11.30 – 12.30 Uhr: Univ.-Doz. Mag. Dr. Artur R. Boelderl, Universität Klagenfurt: „Alles ist mehr, als es ist“ – Musil und Celan.
Der Vortrag folgt den Spuren des poetischen „Übermaßes der Innigkeit“ (Hölderlin), dem Umstand also, dass „alles, was ist, im Übermaß ist“ (Bataille), zu jenem „Nullpunkt der Literatur“ (Barthes), an dem das Sein und die Zeichen konvergieren, und legt das Augenmerk darauf, wie diese Konvergenz im sonst sehr heterogenen literarischen Schaffen Musils („Alle unsere Erlebnisse sind mehr, als wir erleben“) und Celans („Alles ist mehr, als es ist, alles ist weniger“) zum Tragen kommt.
12.30 – 14.00 Uhr: Mittagspause
14.00 – 15.00 Uhr: Prof. Dr. Dr. h.c. Andrei Corbea-Hoisie, Al. I. Cuza-Universität, Iasi (Rumänien): Um Celans „rumänische Büffel“. Nochmals über die Entstehung des Gedichtes Coagula.
Eine Reflexion zum Verhältnis des Dichters zu seiner geistigen Umgebung und intellektuellen Ausbildung. Gegenüberstellung Celan’scher Äußerungen mit der dichterischen Verwertung des Konzepts „Mitteleuropa“ in den 80 Jahren. Eine ideengeschichtliche Analyse.
Moderation: Lukas Pallitsch
15.00 – 16.00 Uhr: Prof. Dr. Markus May, Ludwig-Maximilians-Universität München: Rot- und Judenwelsch.
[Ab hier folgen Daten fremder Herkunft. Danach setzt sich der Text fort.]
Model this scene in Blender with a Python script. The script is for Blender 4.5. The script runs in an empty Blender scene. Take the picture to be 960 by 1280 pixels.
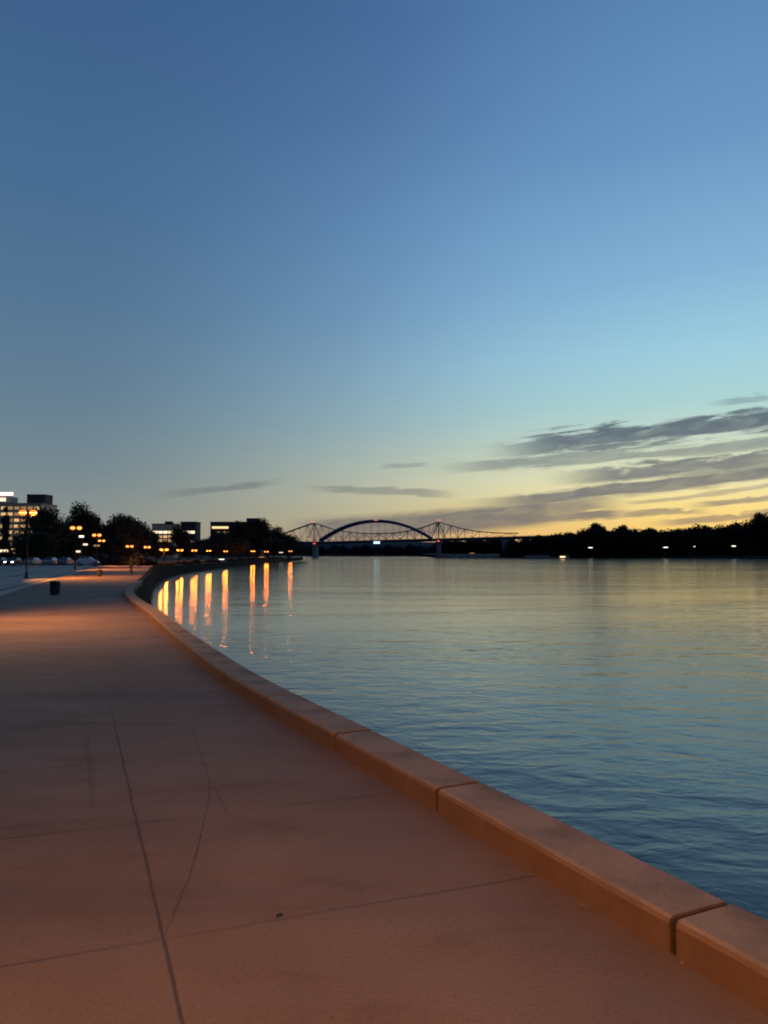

Zu Paul Celans Gedicht „Eine Gauner- und Ganovenweise“.
Mit dem Gedicht „Eine Gauner- und Ganovenweise“ aus Paul Celans Band „Die Niemandsrose“ setzt sich der Autor mit den Mitteln extremer Polyphonie gegen die Plagiatsvorwürfe der Witwe Goll zur Wehr. Die Analyse der Sprachgestalt offenbart das Muster einer spezifischen Approbation, das heteronome Stereotypen subversiv umzudenken und im Sinne einer Selbstzuschreibung umzucodieren in der Lage ist.
16.00 – 17.00 Uhr: Prof. Mag. Dr. Martin A. Hainz, PH Burgenland: „Keinmaleins“. Hoffentlich dialogische close readings zu und mit Paul Celan.
Worte sind zu lesen, um sie wieder in Funktion zu setzen: diese „Alarmsignale“ nämlich. „»Schreiben« heißt nichts anderes als sie in Funktion setzen.“ (W. Benjamin)
Dies ist das im Vortrag zu rekonstruierende Anliegen Celans, der unermüdlich als Leser Wörter und Worte so setzte, dass sie wieder etwas genau zeigten, das zuvor nur mehr metaphorisch war, und zwar genau in dem Sinne, dass die Uneigentlichkeit, die freilich unhintergehbar ist, ihnen wieder abzulesen war, aber auch, wie sie zu dem, was es eigentlich zu sagen geben möge, jedenfalls stehen.